= RECORDS PROVIDED =
=====

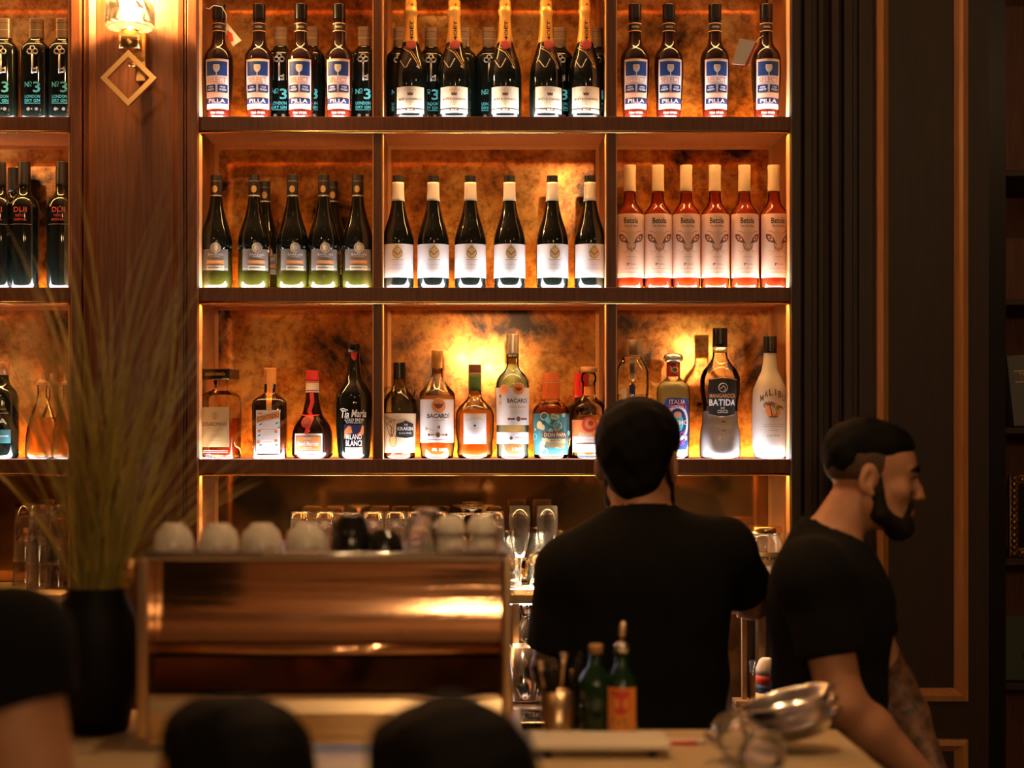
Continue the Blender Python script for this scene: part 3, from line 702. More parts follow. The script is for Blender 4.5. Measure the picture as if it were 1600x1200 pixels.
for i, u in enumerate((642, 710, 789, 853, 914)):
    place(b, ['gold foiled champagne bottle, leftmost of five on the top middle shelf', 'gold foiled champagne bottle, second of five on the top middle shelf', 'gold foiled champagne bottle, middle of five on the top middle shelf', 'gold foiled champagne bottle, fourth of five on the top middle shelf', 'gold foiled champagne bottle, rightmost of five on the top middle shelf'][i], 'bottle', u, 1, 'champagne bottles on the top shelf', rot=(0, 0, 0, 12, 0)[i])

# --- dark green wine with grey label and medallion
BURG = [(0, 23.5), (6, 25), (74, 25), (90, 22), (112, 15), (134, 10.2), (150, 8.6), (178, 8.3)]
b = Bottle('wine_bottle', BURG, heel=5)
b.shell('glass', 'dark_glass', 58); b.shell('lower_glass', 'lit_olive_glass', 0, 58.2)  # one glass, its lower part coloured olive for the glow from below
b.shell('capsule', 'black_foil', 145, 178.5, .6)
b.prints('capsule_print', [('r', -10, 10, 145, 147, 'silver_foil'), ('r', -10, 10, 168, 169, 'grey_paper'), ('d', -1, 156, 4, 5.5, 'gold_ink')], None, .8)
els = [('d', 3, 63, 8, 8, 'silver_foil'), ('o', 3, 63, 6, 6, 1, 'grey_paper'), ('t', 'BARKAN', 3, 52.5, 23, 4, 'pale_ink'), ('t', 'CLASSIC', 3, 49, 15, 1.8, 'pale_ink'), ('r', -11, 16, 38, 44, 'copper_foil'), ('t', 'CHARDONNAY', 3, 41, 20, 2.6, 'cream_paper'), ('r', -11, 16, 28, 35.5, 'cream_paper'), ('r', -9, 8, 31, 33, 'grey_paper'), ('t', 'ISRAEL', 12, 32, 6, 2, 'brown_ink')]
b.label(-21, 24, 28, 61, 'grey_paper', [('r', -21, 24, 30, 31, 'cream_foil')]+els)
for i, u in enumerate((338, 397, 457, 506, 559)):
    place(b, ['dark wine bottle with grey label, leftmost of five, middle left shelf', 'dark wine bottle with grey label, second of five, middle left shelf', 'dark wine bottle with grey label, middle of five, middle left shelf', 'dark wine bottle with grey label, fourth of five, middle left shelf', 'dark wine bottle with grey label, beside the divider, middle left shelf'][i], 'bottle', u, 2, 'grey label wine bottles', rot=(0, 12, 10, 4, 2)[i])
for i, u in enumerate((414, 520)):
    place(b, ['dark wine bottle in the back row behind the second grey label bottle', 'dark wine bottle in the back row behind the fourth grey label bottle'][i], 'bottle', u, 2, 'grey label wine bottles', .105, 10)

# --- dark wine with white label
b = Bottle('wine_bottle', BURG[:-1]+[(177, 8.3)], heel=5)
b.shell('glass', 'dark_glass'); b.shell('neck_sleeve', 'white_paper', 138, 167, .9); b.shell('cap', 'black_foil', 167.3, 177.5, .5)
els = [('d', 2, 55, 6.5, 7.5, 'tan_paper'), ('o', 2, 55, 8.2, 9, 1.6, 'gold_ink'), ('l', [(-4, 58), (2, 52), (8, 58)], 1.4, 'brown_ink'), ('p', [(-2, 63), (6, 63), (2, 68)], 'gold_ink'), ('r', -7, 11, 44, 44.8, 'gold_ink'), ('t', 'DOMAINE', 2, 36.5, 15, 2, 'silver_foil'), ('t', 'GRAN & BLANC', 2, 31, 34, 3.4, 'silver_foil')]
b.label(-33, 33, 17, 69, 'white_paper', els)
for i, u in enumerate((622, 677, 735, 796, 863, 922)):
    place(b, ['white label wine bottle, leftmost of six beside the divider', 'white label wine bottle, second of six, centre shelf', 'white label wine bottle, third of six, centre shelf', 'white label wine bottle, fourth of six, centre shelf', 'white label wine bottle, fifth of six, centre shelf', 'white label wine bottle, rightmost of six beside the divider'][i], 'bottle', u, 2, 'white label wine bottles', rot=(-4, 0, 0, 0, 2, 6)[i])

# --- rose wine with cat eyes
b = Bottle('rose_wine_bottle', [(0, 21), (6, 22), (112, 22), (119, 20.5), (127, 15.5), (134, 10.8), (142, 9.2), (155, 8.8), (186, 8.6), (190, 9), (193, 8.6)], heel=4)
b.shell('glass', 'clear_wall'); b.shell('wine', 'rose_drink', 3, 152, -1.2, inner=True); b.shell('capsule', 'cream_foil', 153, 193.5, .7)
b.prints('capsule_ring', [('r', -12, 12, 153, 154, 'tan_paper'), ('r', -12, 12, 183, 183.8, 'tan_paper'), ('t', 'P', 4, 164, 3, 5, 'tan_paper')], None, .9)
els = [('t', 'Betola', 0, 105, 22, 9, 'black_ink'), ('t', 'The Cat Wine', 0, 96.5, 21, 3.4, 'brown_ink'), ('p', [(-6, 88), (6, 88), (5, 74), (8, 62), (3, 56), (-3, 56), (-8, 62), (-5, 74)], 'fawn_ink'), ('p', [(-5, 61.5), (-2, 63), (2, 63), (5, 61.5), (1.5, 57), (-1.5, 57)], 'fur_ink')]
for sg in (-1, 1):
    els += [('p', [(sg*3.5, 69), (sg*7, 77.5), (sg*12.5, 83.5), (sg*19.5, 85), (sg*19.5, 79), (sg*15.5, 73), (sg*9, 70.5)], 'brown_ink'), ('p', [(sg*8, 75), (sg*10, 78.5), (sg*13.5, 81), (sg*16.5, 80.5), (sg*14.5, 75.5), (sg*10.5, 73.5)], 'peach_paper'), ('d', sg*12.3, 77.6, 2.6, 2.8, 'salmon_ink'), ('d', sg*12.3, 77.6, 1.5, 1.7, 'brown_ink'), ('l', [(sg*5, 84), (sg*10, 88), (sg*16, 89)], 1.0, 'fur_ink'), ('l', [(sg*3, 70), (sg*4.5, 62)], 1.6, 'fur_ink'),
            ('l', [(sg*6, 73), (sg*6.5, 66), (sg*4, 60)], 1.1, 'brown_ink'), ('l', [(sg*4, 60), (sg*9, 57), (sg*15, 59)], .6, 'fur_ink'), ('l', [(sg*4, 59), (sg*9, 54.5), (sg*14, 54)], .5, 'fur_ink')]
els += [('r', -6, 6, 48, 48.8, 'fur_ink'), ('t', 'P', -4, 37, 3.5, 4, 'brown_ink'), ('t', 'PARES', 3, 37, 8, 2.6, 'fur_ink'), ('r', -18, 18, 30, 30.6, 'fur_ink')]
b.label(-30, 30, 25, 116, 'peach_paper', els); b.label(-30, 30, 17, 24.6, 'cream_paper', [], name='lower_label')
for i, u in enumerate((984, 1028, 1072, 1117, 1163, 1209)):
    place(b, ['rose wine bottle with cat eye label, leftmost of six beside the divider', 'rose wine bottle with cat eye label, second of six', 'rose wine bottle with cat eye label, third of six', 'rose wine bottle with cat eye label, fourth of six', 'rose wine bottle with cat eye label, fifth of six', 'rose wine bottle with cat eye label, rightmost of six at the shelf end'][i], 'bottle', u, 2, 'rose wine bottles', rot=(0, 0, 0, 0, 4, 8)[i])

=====

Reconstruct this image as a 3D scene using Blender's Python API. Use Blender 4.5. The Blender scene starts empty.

=====

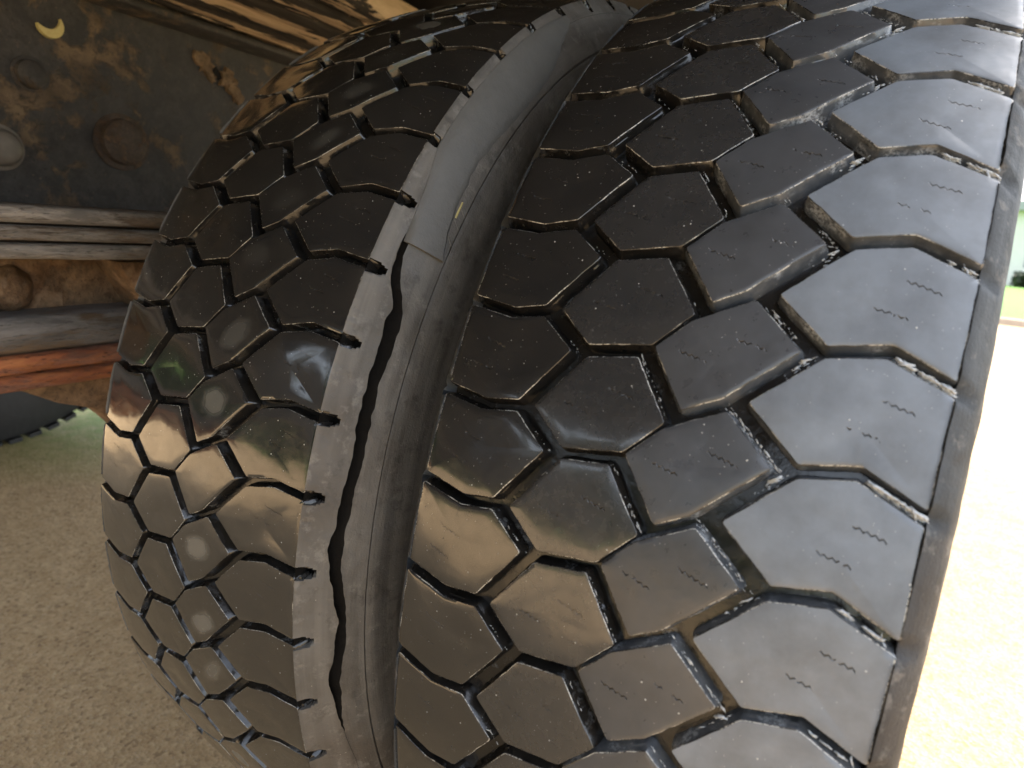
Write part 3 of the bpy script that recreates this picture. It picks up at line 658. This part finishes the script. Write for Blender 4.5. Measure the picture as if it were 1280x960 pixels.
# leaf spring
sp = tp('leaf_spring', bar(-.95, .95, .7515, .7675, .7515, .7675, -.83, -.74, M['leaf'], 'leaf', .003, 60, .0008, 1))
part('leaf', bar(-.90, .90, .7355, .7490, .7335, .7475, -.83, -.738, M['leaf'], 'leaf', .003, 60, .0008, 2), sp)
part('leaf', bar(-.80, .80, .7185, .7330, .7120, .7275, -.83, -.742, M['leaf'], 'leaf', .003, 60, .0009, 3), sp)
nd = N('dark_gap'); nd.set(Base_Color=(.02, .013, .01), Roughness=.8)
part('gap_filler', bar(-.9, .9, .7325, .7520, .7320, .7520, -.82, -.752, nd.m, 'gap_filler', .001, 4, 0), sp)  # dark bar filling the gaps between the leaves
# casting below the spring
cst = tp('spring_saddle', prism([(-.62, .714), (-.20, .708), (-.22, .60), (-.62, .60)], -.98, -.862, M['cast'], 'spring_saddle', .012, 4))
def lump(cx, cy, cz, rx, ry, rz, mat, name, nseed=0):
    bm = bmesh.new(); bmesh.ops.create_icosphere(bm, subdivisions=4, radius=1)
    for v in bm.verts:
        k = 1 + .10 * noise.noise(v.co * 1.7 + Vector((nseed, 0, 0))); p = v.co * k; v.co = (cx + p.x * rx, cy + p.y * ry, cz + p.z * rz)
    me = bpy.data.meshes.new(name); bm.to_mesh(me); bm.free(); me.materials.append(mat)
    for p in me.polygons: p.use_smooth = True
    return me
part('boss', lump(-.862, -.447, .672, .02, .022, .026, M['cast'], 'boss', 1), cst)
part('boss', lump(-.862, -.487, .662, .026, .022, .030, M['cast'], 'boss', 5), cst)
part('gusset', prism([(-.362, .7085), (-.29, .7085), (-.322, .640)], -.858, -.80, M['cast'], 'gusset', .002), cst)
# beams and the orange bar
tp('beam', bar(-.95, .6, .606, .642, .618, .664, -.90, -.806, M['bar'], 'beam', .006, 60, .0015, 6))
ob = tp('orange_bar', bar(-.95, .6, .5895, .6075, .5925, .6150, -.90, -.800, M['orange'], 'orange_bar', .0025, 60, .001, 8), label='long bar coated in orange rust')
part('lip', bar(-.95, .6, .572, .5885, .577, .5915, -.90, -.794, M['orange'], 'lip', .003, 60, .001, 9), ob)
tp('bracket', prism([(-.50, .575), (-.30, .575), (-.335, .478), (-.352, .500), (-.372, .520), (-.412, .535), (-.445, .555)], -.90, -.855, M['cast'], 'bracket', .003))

=====

= WHAT YOU HAVE TO DO =
Give the exact lines, and only those, from the line containing "Continue the Blender" through the line containing "place(b, ['gold foiled" in the entries above.

= ANSWER TO THIS EXERCISE =
Continue the Blender Python script for this scene: part 3, from line 702. More parts follow. The script is for Blender 4.5. Measure the picture as if it were 1600x1200 pixels.
for i, u in enumerate((642, 710, 789, 853, 914)):
    place(b, ['gold foiled champagne bottle, leftmost of five on the top middle shelf', 'gold foiled champagne bottle, second of five on the top middle shelf', 'gold foiled champagne bottle, middle of five on the top middle shelf', 'gold foiled champagne bottle, fourth of five on the top middle shelf', 'gold foiled champagne bottle, rightmost of five on the top middle shelf'][i], 'bottle', u, 1, 'champagne bottles on the top shelf', rot=(0, 0, 0, 12, 0)[i])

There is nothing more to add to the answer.